Lucille was a believer in miracles. Travelling down Oxford Street in London one day in deep despair on the top of a bus, she was visited by a revelation, which she set out to elucidate in two books, Unbound Worlds (1955) and Neti. Neti (Not This. Not That, 1959). In these books she sought
her own ‘theory of everything’. Mixing philosophy with astrophysics, adding a portion of ancient and modern religious dogma, some measure of infinity, a sprinkling of quotations from Jung, the Buddha and the astronomer Fred Hoyle, she concocted a terrific brew to keep despair at bay. La Rondinaia, which defied all pessimistic predictions, is a temple to her faith.

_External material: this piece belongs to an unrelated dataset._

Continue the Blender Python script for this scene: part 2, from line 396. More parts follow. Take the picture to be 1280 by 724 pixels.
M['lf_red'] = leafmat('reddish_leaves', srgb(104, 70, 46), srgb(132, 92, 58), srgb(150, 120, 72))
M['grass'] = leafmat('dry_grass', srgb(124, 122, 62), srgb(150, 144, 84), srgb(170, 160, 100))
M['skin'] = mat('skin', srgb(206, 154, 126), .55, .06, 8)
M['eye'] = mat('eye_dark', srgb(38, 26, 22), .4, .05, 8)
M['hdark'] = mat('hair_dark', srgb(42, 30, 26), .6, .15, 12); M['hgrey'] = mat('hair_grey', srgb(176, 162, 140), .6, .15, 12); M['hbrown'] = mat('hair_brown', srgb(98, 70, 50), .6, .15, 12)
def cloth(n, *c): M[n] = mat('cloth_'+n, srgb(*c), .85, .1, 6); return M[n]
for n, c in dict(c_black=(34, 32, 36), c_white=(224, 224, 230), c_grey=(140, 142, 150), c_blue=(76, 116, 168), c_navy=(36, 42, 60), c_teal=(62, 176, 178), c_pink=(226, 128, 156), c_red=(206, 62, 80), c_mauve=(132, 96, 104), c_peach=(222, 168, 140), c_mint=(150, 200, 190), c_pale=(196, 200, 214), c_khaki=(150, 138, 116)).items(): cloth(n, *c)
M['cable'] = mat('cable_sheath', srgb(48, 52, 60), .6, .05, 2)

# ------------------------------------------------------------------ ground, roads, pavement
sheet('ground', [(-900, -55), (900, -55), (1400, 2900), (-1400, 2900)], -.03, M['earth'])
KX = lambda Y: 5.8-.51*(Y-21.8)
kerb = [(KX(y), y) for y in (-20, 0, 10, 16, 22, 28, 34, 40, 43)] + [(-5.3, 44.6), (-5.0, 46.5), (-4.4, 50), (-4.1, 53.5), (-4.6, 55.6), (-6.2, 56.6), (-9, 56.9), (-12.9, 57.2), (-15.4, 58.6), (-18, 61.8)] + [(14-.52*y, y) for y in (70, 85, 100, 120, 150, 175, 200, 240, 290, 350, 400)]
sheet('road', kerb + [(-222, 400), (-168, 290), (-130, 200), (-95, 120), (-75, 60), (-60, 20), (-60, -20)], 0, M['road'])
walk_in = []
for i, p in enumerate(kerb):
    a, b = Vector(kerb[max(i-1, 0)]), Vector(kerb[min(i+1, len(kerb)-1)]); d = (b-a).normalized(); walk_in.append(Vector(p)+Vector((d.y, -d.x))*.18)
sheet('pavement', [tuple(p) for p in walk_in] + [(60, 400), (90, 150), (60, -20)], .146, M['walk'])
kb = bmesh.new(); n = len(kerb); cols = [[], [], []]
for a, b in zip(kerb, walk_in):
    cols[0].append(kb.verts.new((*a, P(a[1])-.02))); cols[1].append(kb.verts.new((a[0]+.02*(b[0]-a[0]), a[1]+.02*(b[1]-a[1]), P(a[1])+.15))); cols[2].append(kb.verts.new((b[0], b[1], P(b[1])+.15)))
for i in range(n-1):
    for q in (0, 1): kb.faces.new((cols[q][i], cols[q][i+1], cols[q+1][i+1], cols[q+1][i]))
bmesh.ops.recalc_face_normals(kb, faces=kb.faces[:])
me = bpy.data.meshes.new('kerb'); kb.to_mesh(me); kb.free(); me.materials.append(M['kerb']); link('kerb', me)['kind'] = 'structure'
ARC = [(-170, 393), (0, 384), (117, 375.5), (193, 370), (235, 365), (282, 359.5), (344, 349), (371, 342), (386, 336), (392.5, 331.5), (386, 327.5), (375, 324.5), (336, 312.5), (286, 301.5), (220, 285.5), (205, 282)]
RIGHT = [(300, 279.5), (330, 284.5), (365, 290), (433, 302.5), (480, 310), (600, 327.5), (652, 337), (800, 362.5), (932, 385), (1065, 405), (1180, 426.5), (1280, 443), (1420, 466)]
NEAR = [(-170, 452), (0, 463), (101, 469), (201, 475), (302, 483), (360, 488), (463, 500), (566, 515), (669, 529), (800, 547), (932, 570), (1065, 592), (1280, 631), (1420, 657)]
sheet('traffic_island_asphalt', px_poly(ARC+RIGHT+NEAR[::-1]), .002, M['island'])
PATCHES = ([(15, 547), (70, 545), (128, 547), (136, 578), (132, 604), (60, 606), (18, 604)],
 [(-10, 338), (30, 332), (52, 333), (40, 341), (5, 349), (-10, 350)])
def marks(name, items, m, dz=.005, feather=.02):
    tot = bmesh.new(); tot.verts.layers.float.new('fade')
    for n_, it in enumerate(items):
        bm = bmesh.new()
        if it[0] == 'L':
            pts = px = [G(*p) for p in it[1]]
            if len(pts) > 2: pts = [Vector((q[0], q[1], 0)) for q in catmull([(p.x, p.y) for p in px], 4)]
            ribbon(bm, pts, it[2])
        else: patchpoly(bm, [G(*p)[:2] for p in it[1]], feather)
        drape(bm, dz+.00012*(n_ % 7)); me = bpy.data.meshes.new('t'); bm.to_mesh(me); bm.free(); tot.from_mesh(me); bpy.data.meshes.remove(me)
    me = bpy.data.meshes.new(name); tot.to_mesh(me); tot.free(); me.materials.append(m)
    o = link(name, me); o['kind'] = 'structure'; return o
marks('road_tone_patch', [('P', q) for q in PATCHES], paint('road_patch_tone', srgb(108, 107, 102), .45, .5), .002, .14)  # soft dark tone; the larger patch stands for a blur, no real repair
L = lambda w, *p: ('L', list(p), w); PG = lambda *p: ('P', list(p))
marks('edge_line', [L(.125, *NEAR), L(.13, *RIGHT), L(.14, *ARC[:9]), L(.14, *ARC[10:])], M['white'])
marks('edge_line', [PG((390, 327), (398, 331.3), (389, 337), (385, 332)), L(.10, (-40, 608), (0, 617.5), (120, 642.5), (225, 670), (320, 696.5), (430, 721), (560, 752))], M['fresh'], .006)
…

As with many religions, the path to this temple is not easy. The true pathway begins at a gate at the back of a hotel in Ravello, a gate with a bell, which one must ring to gain entry to the vertiginous path. There are other gates with bells along the way. We ring them and we hear the voice of Howard Austen, Gore Vidal’s guard and companion, instructing us to keep to the strait and narrow mountain path. We pass through the last gate, enter the garden where two lion-like cats patrol the grounds, and are guided by Howard to the house where Gore greets us with glasses of champagne.